(INFORMATION SUPPLIED)
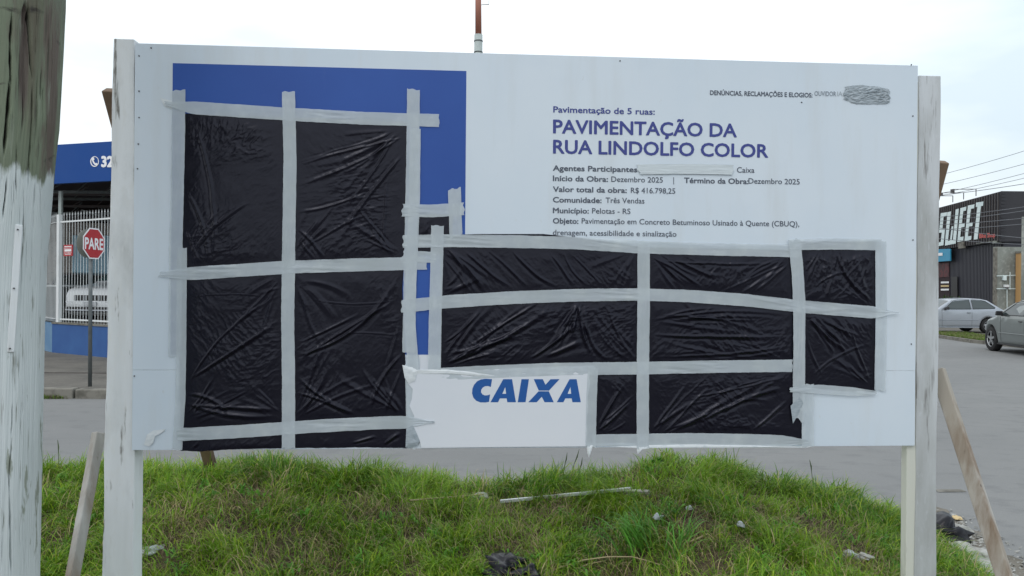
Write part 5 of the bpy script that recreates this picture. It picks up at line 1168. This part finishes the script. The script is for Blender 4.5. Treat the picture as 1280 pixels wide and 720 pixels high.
stem([(678, 719, .01), (700, 709, .03), (730, 700, .05), (760, 696, .06), (790, 696, .06), (810, 701, .04), (825, 706, .02)], .0035, 'long arching dry stalk lying across the bottom of the grass')
stem([(719, 712, .02), (735, 705, .03), (757, 701, .03)], .003, 'short pale stalk just under the long arching one')
stem([(846, 684, .01), (865, 676, .03), (885, 667, .03)], .004, 'straight dry stalk right of the broad bladed tuft')
stem([(982, 710, .01), (990, 715, .01), (996, 720, .01)], .003, 'small dry stalk in the grass near the bottom right')
def lump(px, py, r, m, name, label, cat, sq=.5, n=3, jag=.35, depth=None, z=.0, kind=None, pos=None):
    p = pos if pos is not None else on_mound(px, py); bm = bmesh.new(); bmesh.ops.create_icosphere(bm, subdivisions=n, radius=1)
    sd = random.uniform(0, 90); rx, ry = r * random.uniform(.85, 1.2), r * random.uniform(.7, 1.1)
    for v in bm.verts:
        c = v.co; k = 1 + jag * (float(fbm(np.array([c.x * 1.7 + sd]), np.array([c.y * 1.7 + c.z * 2.3 + sd]), 91, 3)[0]) - .5) * 2
        v.co = Vector((c.x * k * rx, c.y * k * ry, max(c.z * k * r * sq, -r * .15)))
    me = bpy.data.meshes.new(name); bm.to_mesh(me); bm.free(); me.materials.append(m); o = bpy.data.objects.new(name, me); C.objects.link(o); o.location = p + Vector((0, 0, z)); o.rotation_euler = (0, 0, random.uniform(0, 6))
    if n > 2 and m is not MT['chunk']: me.shade_smooth()
    return tag(o, label, cat, kind=kind)
lump(601, 628, .045, MT['chunk'], 'stone', 'flat grey stone left of the white strip in the grass', 'stone', .45, z=.03)
lump(184, 690, .05, MT['litter'], 'crumpled_paper', 'crumpled white litter in the grass beside the left post', 'litter', .35, jag=1.0, z=.0)
lump(1062, 696, .032, MT['litter'], 'crumpled_paper', 'crumpled white litter on the right part of the bank', 'litter', .4, jag=1.0, z=.01)
lump(1080, 702, .035, MT['chunk'], 'stone', 'grey lump right of the crumpled litter on the bank', 'stone', .35, jag=.7, z=.02)
lump(926, 668, .02, MT['litter'], 'paper_scrap', 'small white scrap in the grass right of the broad bladed tuft', 'litter', .7, jag=.9, z=.04)
lump(823, 664, .020, MT['litter'], 'paper_scrap', 'tiny white scrap inside the broad bladed green tuft', 'litter', .9, jag=.9, z=.06)
lump(861, 644, .016, MT['litter'], 'paper_scrap', 'small pale scrap on the bank below the centre tape strip', 'litter', .7, jag=.9, z=.03)
lump(967, 668, .045, MT['carton'], 'cardboard_scrap', 'torn tan scrap in a bare patch of the bank', 'litter', .3, jag=.8, z=.01)
lump(633, 720, .10, MT['bag'], 'plastic_bag', 'crumpled black plastic bag at the bottom edge of the grass', 'plastic bag', .5, n=4, jag=1.1, z=.03)
lump(660, 728, .09, MT['bag'], 'plastic_bag', 'second crumpled black bag piece, lowest at the bottom edge', 'plastic bag', .4, n=4, jag=1.1, z=.02)
# roadside rubble at the foot of the bank
def road_at(px, py, z=0): return G0(px, py, z)
for (px, py, r, m2, nm, lb, ct, sq) in [
    (1184, 671, .13, 'bag', 'plastic_bag', 'black plastic bag on the roadside between right post and brace', 'plastic bag', .7),
    (1189, 700, .15, 'bag', 'plastic_bag', 'flattened black bag below the other roadside bag', 'plastic bag', .35),
    (1196, 651, .032, 'carton', 'cardboard_scrap', 'yellowish scrap lying at the road edge behind the right post', 'litter', .4),
    (1222, 698, .12, 'chunk', 'concrete_chunk', 'largest broken concrete slab on the rubble strip', 'concrete chunk', .3),
    (1206, 690, .09, 'chunk', 'concrete_chunk', 'broken concrete piece right of the flattened black bag', 'concrete chunk', .35),
    (1228, 716, .14, 'chunk', 'concrete_chunk', 'lowest broken concrete slab beside the foot of the right brace', 'concrete chunk', .3),
    (1198, 667, .08, 'chunk', 'concrete_chunk', 'upper broken concrete piece touching the roadside bag', 'concrete chunk', .4),
    (1236, 703, .09, 'chunk', 'concrete_chunk', 'small broken slab seen against the right brace', 'concrete chunk', .35)]:
    lump(px, py, r, MT[m2], nm, lb, ct, sq, n=3, jag=.6 if m2 == 'chunk' else 1.0, pos=road_at(px, py) + Vector((0, 0, .02)))
mb = MB(); a = road_at(1203, 704, .12); c = road_at(1224, 716, .12); mb.beam(a, c, .03, .02); tag(mb.build('wood_scrap', MT['white'], loc=tuple(a)), 'pale strip of wood edging the rubble at the right', 'wood scrap')
mb = MB()
for k in range(900):
    t = random.random(); e0 = Vector(road_at(1165, 640)).lerp(Vector(road_at(1275, 722)), t); p = e0 + Vector((random.gauss(0, .16) - .08, random.gauss(0, .14), 0)); r = random.uniform(.006, .026)
    if p.x < 2.2: continue
    vs = [p + Vector((random.uniform(-1, 1), random.uniform(-1, 1), random.uniform(.1, .9))) * r for _ in range(4)]; mb.add(vs, [(0, 1, 2), (0, 2, 3), (0, 3, 1), (1, 3, 2)])
tag(mb.build('gravel', MT['chunk']), kind='stuff')
def dirt(x, y): return 0
e0, e1 = road_at(1150, 628), road_at(1290, 728)
mb = MB(); n = 30; vs = []
for k in range(n + 1):
    t = k / n; p = e0.lerp(e1, t); w1 = .30 + .10 * math.sin(k * 1.3) + .05 * math.sin(k * 3.7)
    nrm = Vector((.75, .66, 0)); vs += [p - nrm * .6 + Vector((0, 0, .004)), p + nrm * w1 * .5 + Vector((0, 0, .004))]
mb.add(vs, [(2 * k, 2 * k + 1, 2 * k + 3, 2 * k + 2) for k in range(n)]); tag(mb.build('dirt_strip', MT['soil_pale'] if 'soil_pale' in MT else MT['earth']), kind='structure')
# painted remains on the road
mb = MB(); a = road_at(1173, 615, .004); mb.add([a, a + Vector((.25, .02, 0)), a + Vector((.24, .10, 0)), a + Vector((.02, .09, 0))], [(0, 1, 2, 3)]); tag(mb.build('road_paint', MT['kerb']), kind='structure')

(WHAT IS REQUIRED) Omit every picture, then repeat the remaining data exactly as it appears above.

(OUTPUT FOR THIS TASK)
Write part 5 of the bpy script that recreates this picture. It picks up at line 1168. This part finishes the script. The script is for Blender 4.5. Treat the picture as 1280 pixels wide and 720 pixels high.
stem([(678, 719, .01), (700, 709, .03), (730, 700, .05), (760, 696, .06), (790, 696, .06), (810, 701, .04), (825, 706, .02)], .0035, 'long arching dry stalk lying across the bottom of the grass')
stem([(719, 712, .02), (735, 705, .03), (757, 701, .03)], .003, 'short pale stalk just under the long arching one')
stem([(846, 684, .01), (865, 676, .03), (885, 667, .03)], .004, 'straight dry stalk right of the broad bladed tuft')
stem([(982, 710, .01), (990, 715, .01), (996, 720, .01)], .003, 'small dry stalk in the grass near the bottom right')
def lump(px, py, r, m, name, label, cat, sq=.5, n=3, jag=.35, depth=None, z=.0, kind=None, pos=None):
    p = pos if pos is not None else on_mound(px, py); bm = bmesh.new(); bmesh.ops.create_icosphere(bm, subdivisions=n, radius=1)
    sd = random.uniform(0, 90); rx, ry = r * random.uniform(.85, 1.2), r * random.uniform(.7, 1.1)
    for v in bm.verts:
        c = v.co; k = 1 + jag * (float(fbm(np.array([c.x * 1.7 + sd]), np.array([c.y * 1.7 + c.z * 2.3 + sd]), 91, 3)[0]) - .5) * 2
        v.co = Vector((c.x * k * rx, c.y * k * ry, max(c.z * k * r * sq, -r * .15)))
    me = bpy.data.meshes.new(name); bm.to_mesh(me); bm.free(); me.materials.append(m); o = bpy.data.objects.new(name, me); C.objects.link(o); o.location = p + Vector((0, 0, z)); o.rotation_euler = (0, 0, random.uniform(0, 6))
    if n > 2 and m is not MT['chunk']: me.shade_smooth()
    return tag(o, label, cat, kind=kind)
lump(601, 628, .045, MT['chunk'], 'stone', 'flat grey stone left of the white strip in the grass', 'stone', .45, z=.03)
lump(184, 690, .05, MT['litter'], 'crumpled_paper', 'crumpled white litter in the grass beside the left post', 'litter', .35, jag=1.0, z=.0)
lump(1062, 696, .032, MT['litter'], 'crumpled_paper', 'crumpled white litter on the right part of the bank', 'litter', .4, jag=1.0, z=.01)
lump(1080, 702, .035, MT['chunk'], 'stone', 'grey lump right of the crumpled litter on the bank', 'stone', .35, jag=.7, z=.02)
lump(926, 668, .02, MT['litter'], 'paper_scrap', 'small white scrap in the grass right of the broad bladed tuft', 'litter', .7, jag=.9, z=.04)
lump(823, 664, .020, MT['litter'], 'paper_scrap', 'tiny white scrap inside the broad bladed green tuft', 'litter', .9, jag=.9, z=.06)
lump(861, 644, .016, MT['litter'], 'paper_scrap', 'small pale scrap on the bank below the centre tape strip', 'litter', .7, jag=.9, z=.03)
lump(967, 668, .045, MT['carton'], 'cardboard_scrap', 'torn tan scrap in a bare patch of the bank', 'litter', .3, jag=.8, z=.01)
lump(633, 720, .10, MT['bag'], 'plastic_bag', 'crumpled black plastic bag at the bottom edge of the grass', 'plastic bag', .5, n=4, jag=1.1, z=.03)
lump(660, 728, .09, MT['bag'], 'plastic_bag', 'second crumpled black bag piece, lowest at the bottom edge', 'plastic bag', .4, n=4, jag=1.1, z=.02)
# roadside rubble at the foot of the bank
def road_at(px, py, z=0): return G0(px, py, z)
for (px, py, r, m2, nm, lb, ct, sq) in [
    (1184, 671, .13, 'bag', 'plastic_bag', 'black plastic bag on the roadside between right post and brace', 'plastic bag', .7),
    (1189, 700, .15, 'bag', 'plastic_bag', 'flattened black bag below the other roadside bag', 'plastic bag', .35),
    (1196, 651, .032, 'carton', 'cardboard_scrap', 'yellowish scrap lying at the road edge behind the right post', 'litter', .4),
    (1222, 698, .12, 'chunk', 'concrete_chunk', 'largest broken concrete slab on the rubble strip', 'concrete chunk', .3),
    (1206, 690, .09, 'chunk', 'concrete_chunk', 'broken concrete piece right of the flattened black bag', 'concrete chunk', .35),
    (1228, 716, .14, 'chunk', 'concrete_chunk', 'lowest broken concrete slab beside the foot of the right brace', 'concrete chunk', .3),
    (1198, 667, .08, 'chunk', 'concrete_chunk', 'upper broken concrete piece touching the roadside bag', 'concrete chunk', .4),
    (1236, 703, .09, 'chunk', 'concrete_chunk', 'small broken slab seen against the right brace', 'concrete chunk', .35)]:
    lump(px, py, r, MT[m2], nm, lb, ct, sq, n=3, jag=.6 if m2 == 'chunk' else 1.0, pos=road_at(px, py) + Vector((0, 0, .02)))
mb = MB(); a = road_at(1203, 704, .12); c = road_at(1224, 716, .12); mb.beam(a, c, .03, .02); tag(mb.build('wood_scrap', MT['white'], loc=tuple(a)), 'pale strip of wood edging the rubble at the right', 'wood scrap')
mb = MB()
for k in range(900):
    t = random.random(); e0 = Vector(road_at(1165, 640)).lerp(Vector(road_at(1275, 722)), t); p = e0 + Vector((random.gauss(0, .16) - .08, random.gauss(0, .14), 0)); r = random.uniform(.006, .026)
    if p.x < 2.2: continue
    vs = [p + Vector((random.uniform(-1, 1), random.uniform(-1, 1), random.uniform(.1, .9))) * r for _ in range(4)]; mb.add(vs, [(0, 1, 2), (0, 2, 3), (0, 3, 1), (1, 3, 2)])
tag(mb.build('gravel', MT['chunk']), kind='stuff')
def dirt(x, y): return 0
e0, e1 = road_at(1150, 628), road_at(1290, 728)
mb = MB(); n = 30; vs = []
for k in range(n + 1):
    t = k / n; p = e0.lerp(e1, t); w1 = .30 + .10 * math.sin(k * 1.3) + .05 * math.sin(k * 3.7)
    nrm = Vector((.75, .66, 0)); vs += [p - nrm * .6 + Vector((0, 0, .004)), p + nrm * w1 * .5 + Vector((0, 0, .004))]
mb.add(vs, [(2 * k, 2 * k + 1, 2 * k + 3, 2 * k + 2) for k in range(n)]); tag(mb.build('dirt_strip', MT['soil_pale'] if 'soil_pale' in MT else MT['earth']), kind='structure')
# painted remains on the road
mb = MB(); a = road_at(1173, 615, .004); mb.add([a, a + Vector((.25, .02, 0)), a + Vector((.24, .10, 0)), a + Vector((.02, .09, 0))], [(0, 1, 2, 3)]); tag(mb.build('road_paint', MT['kerb']), kind='structure')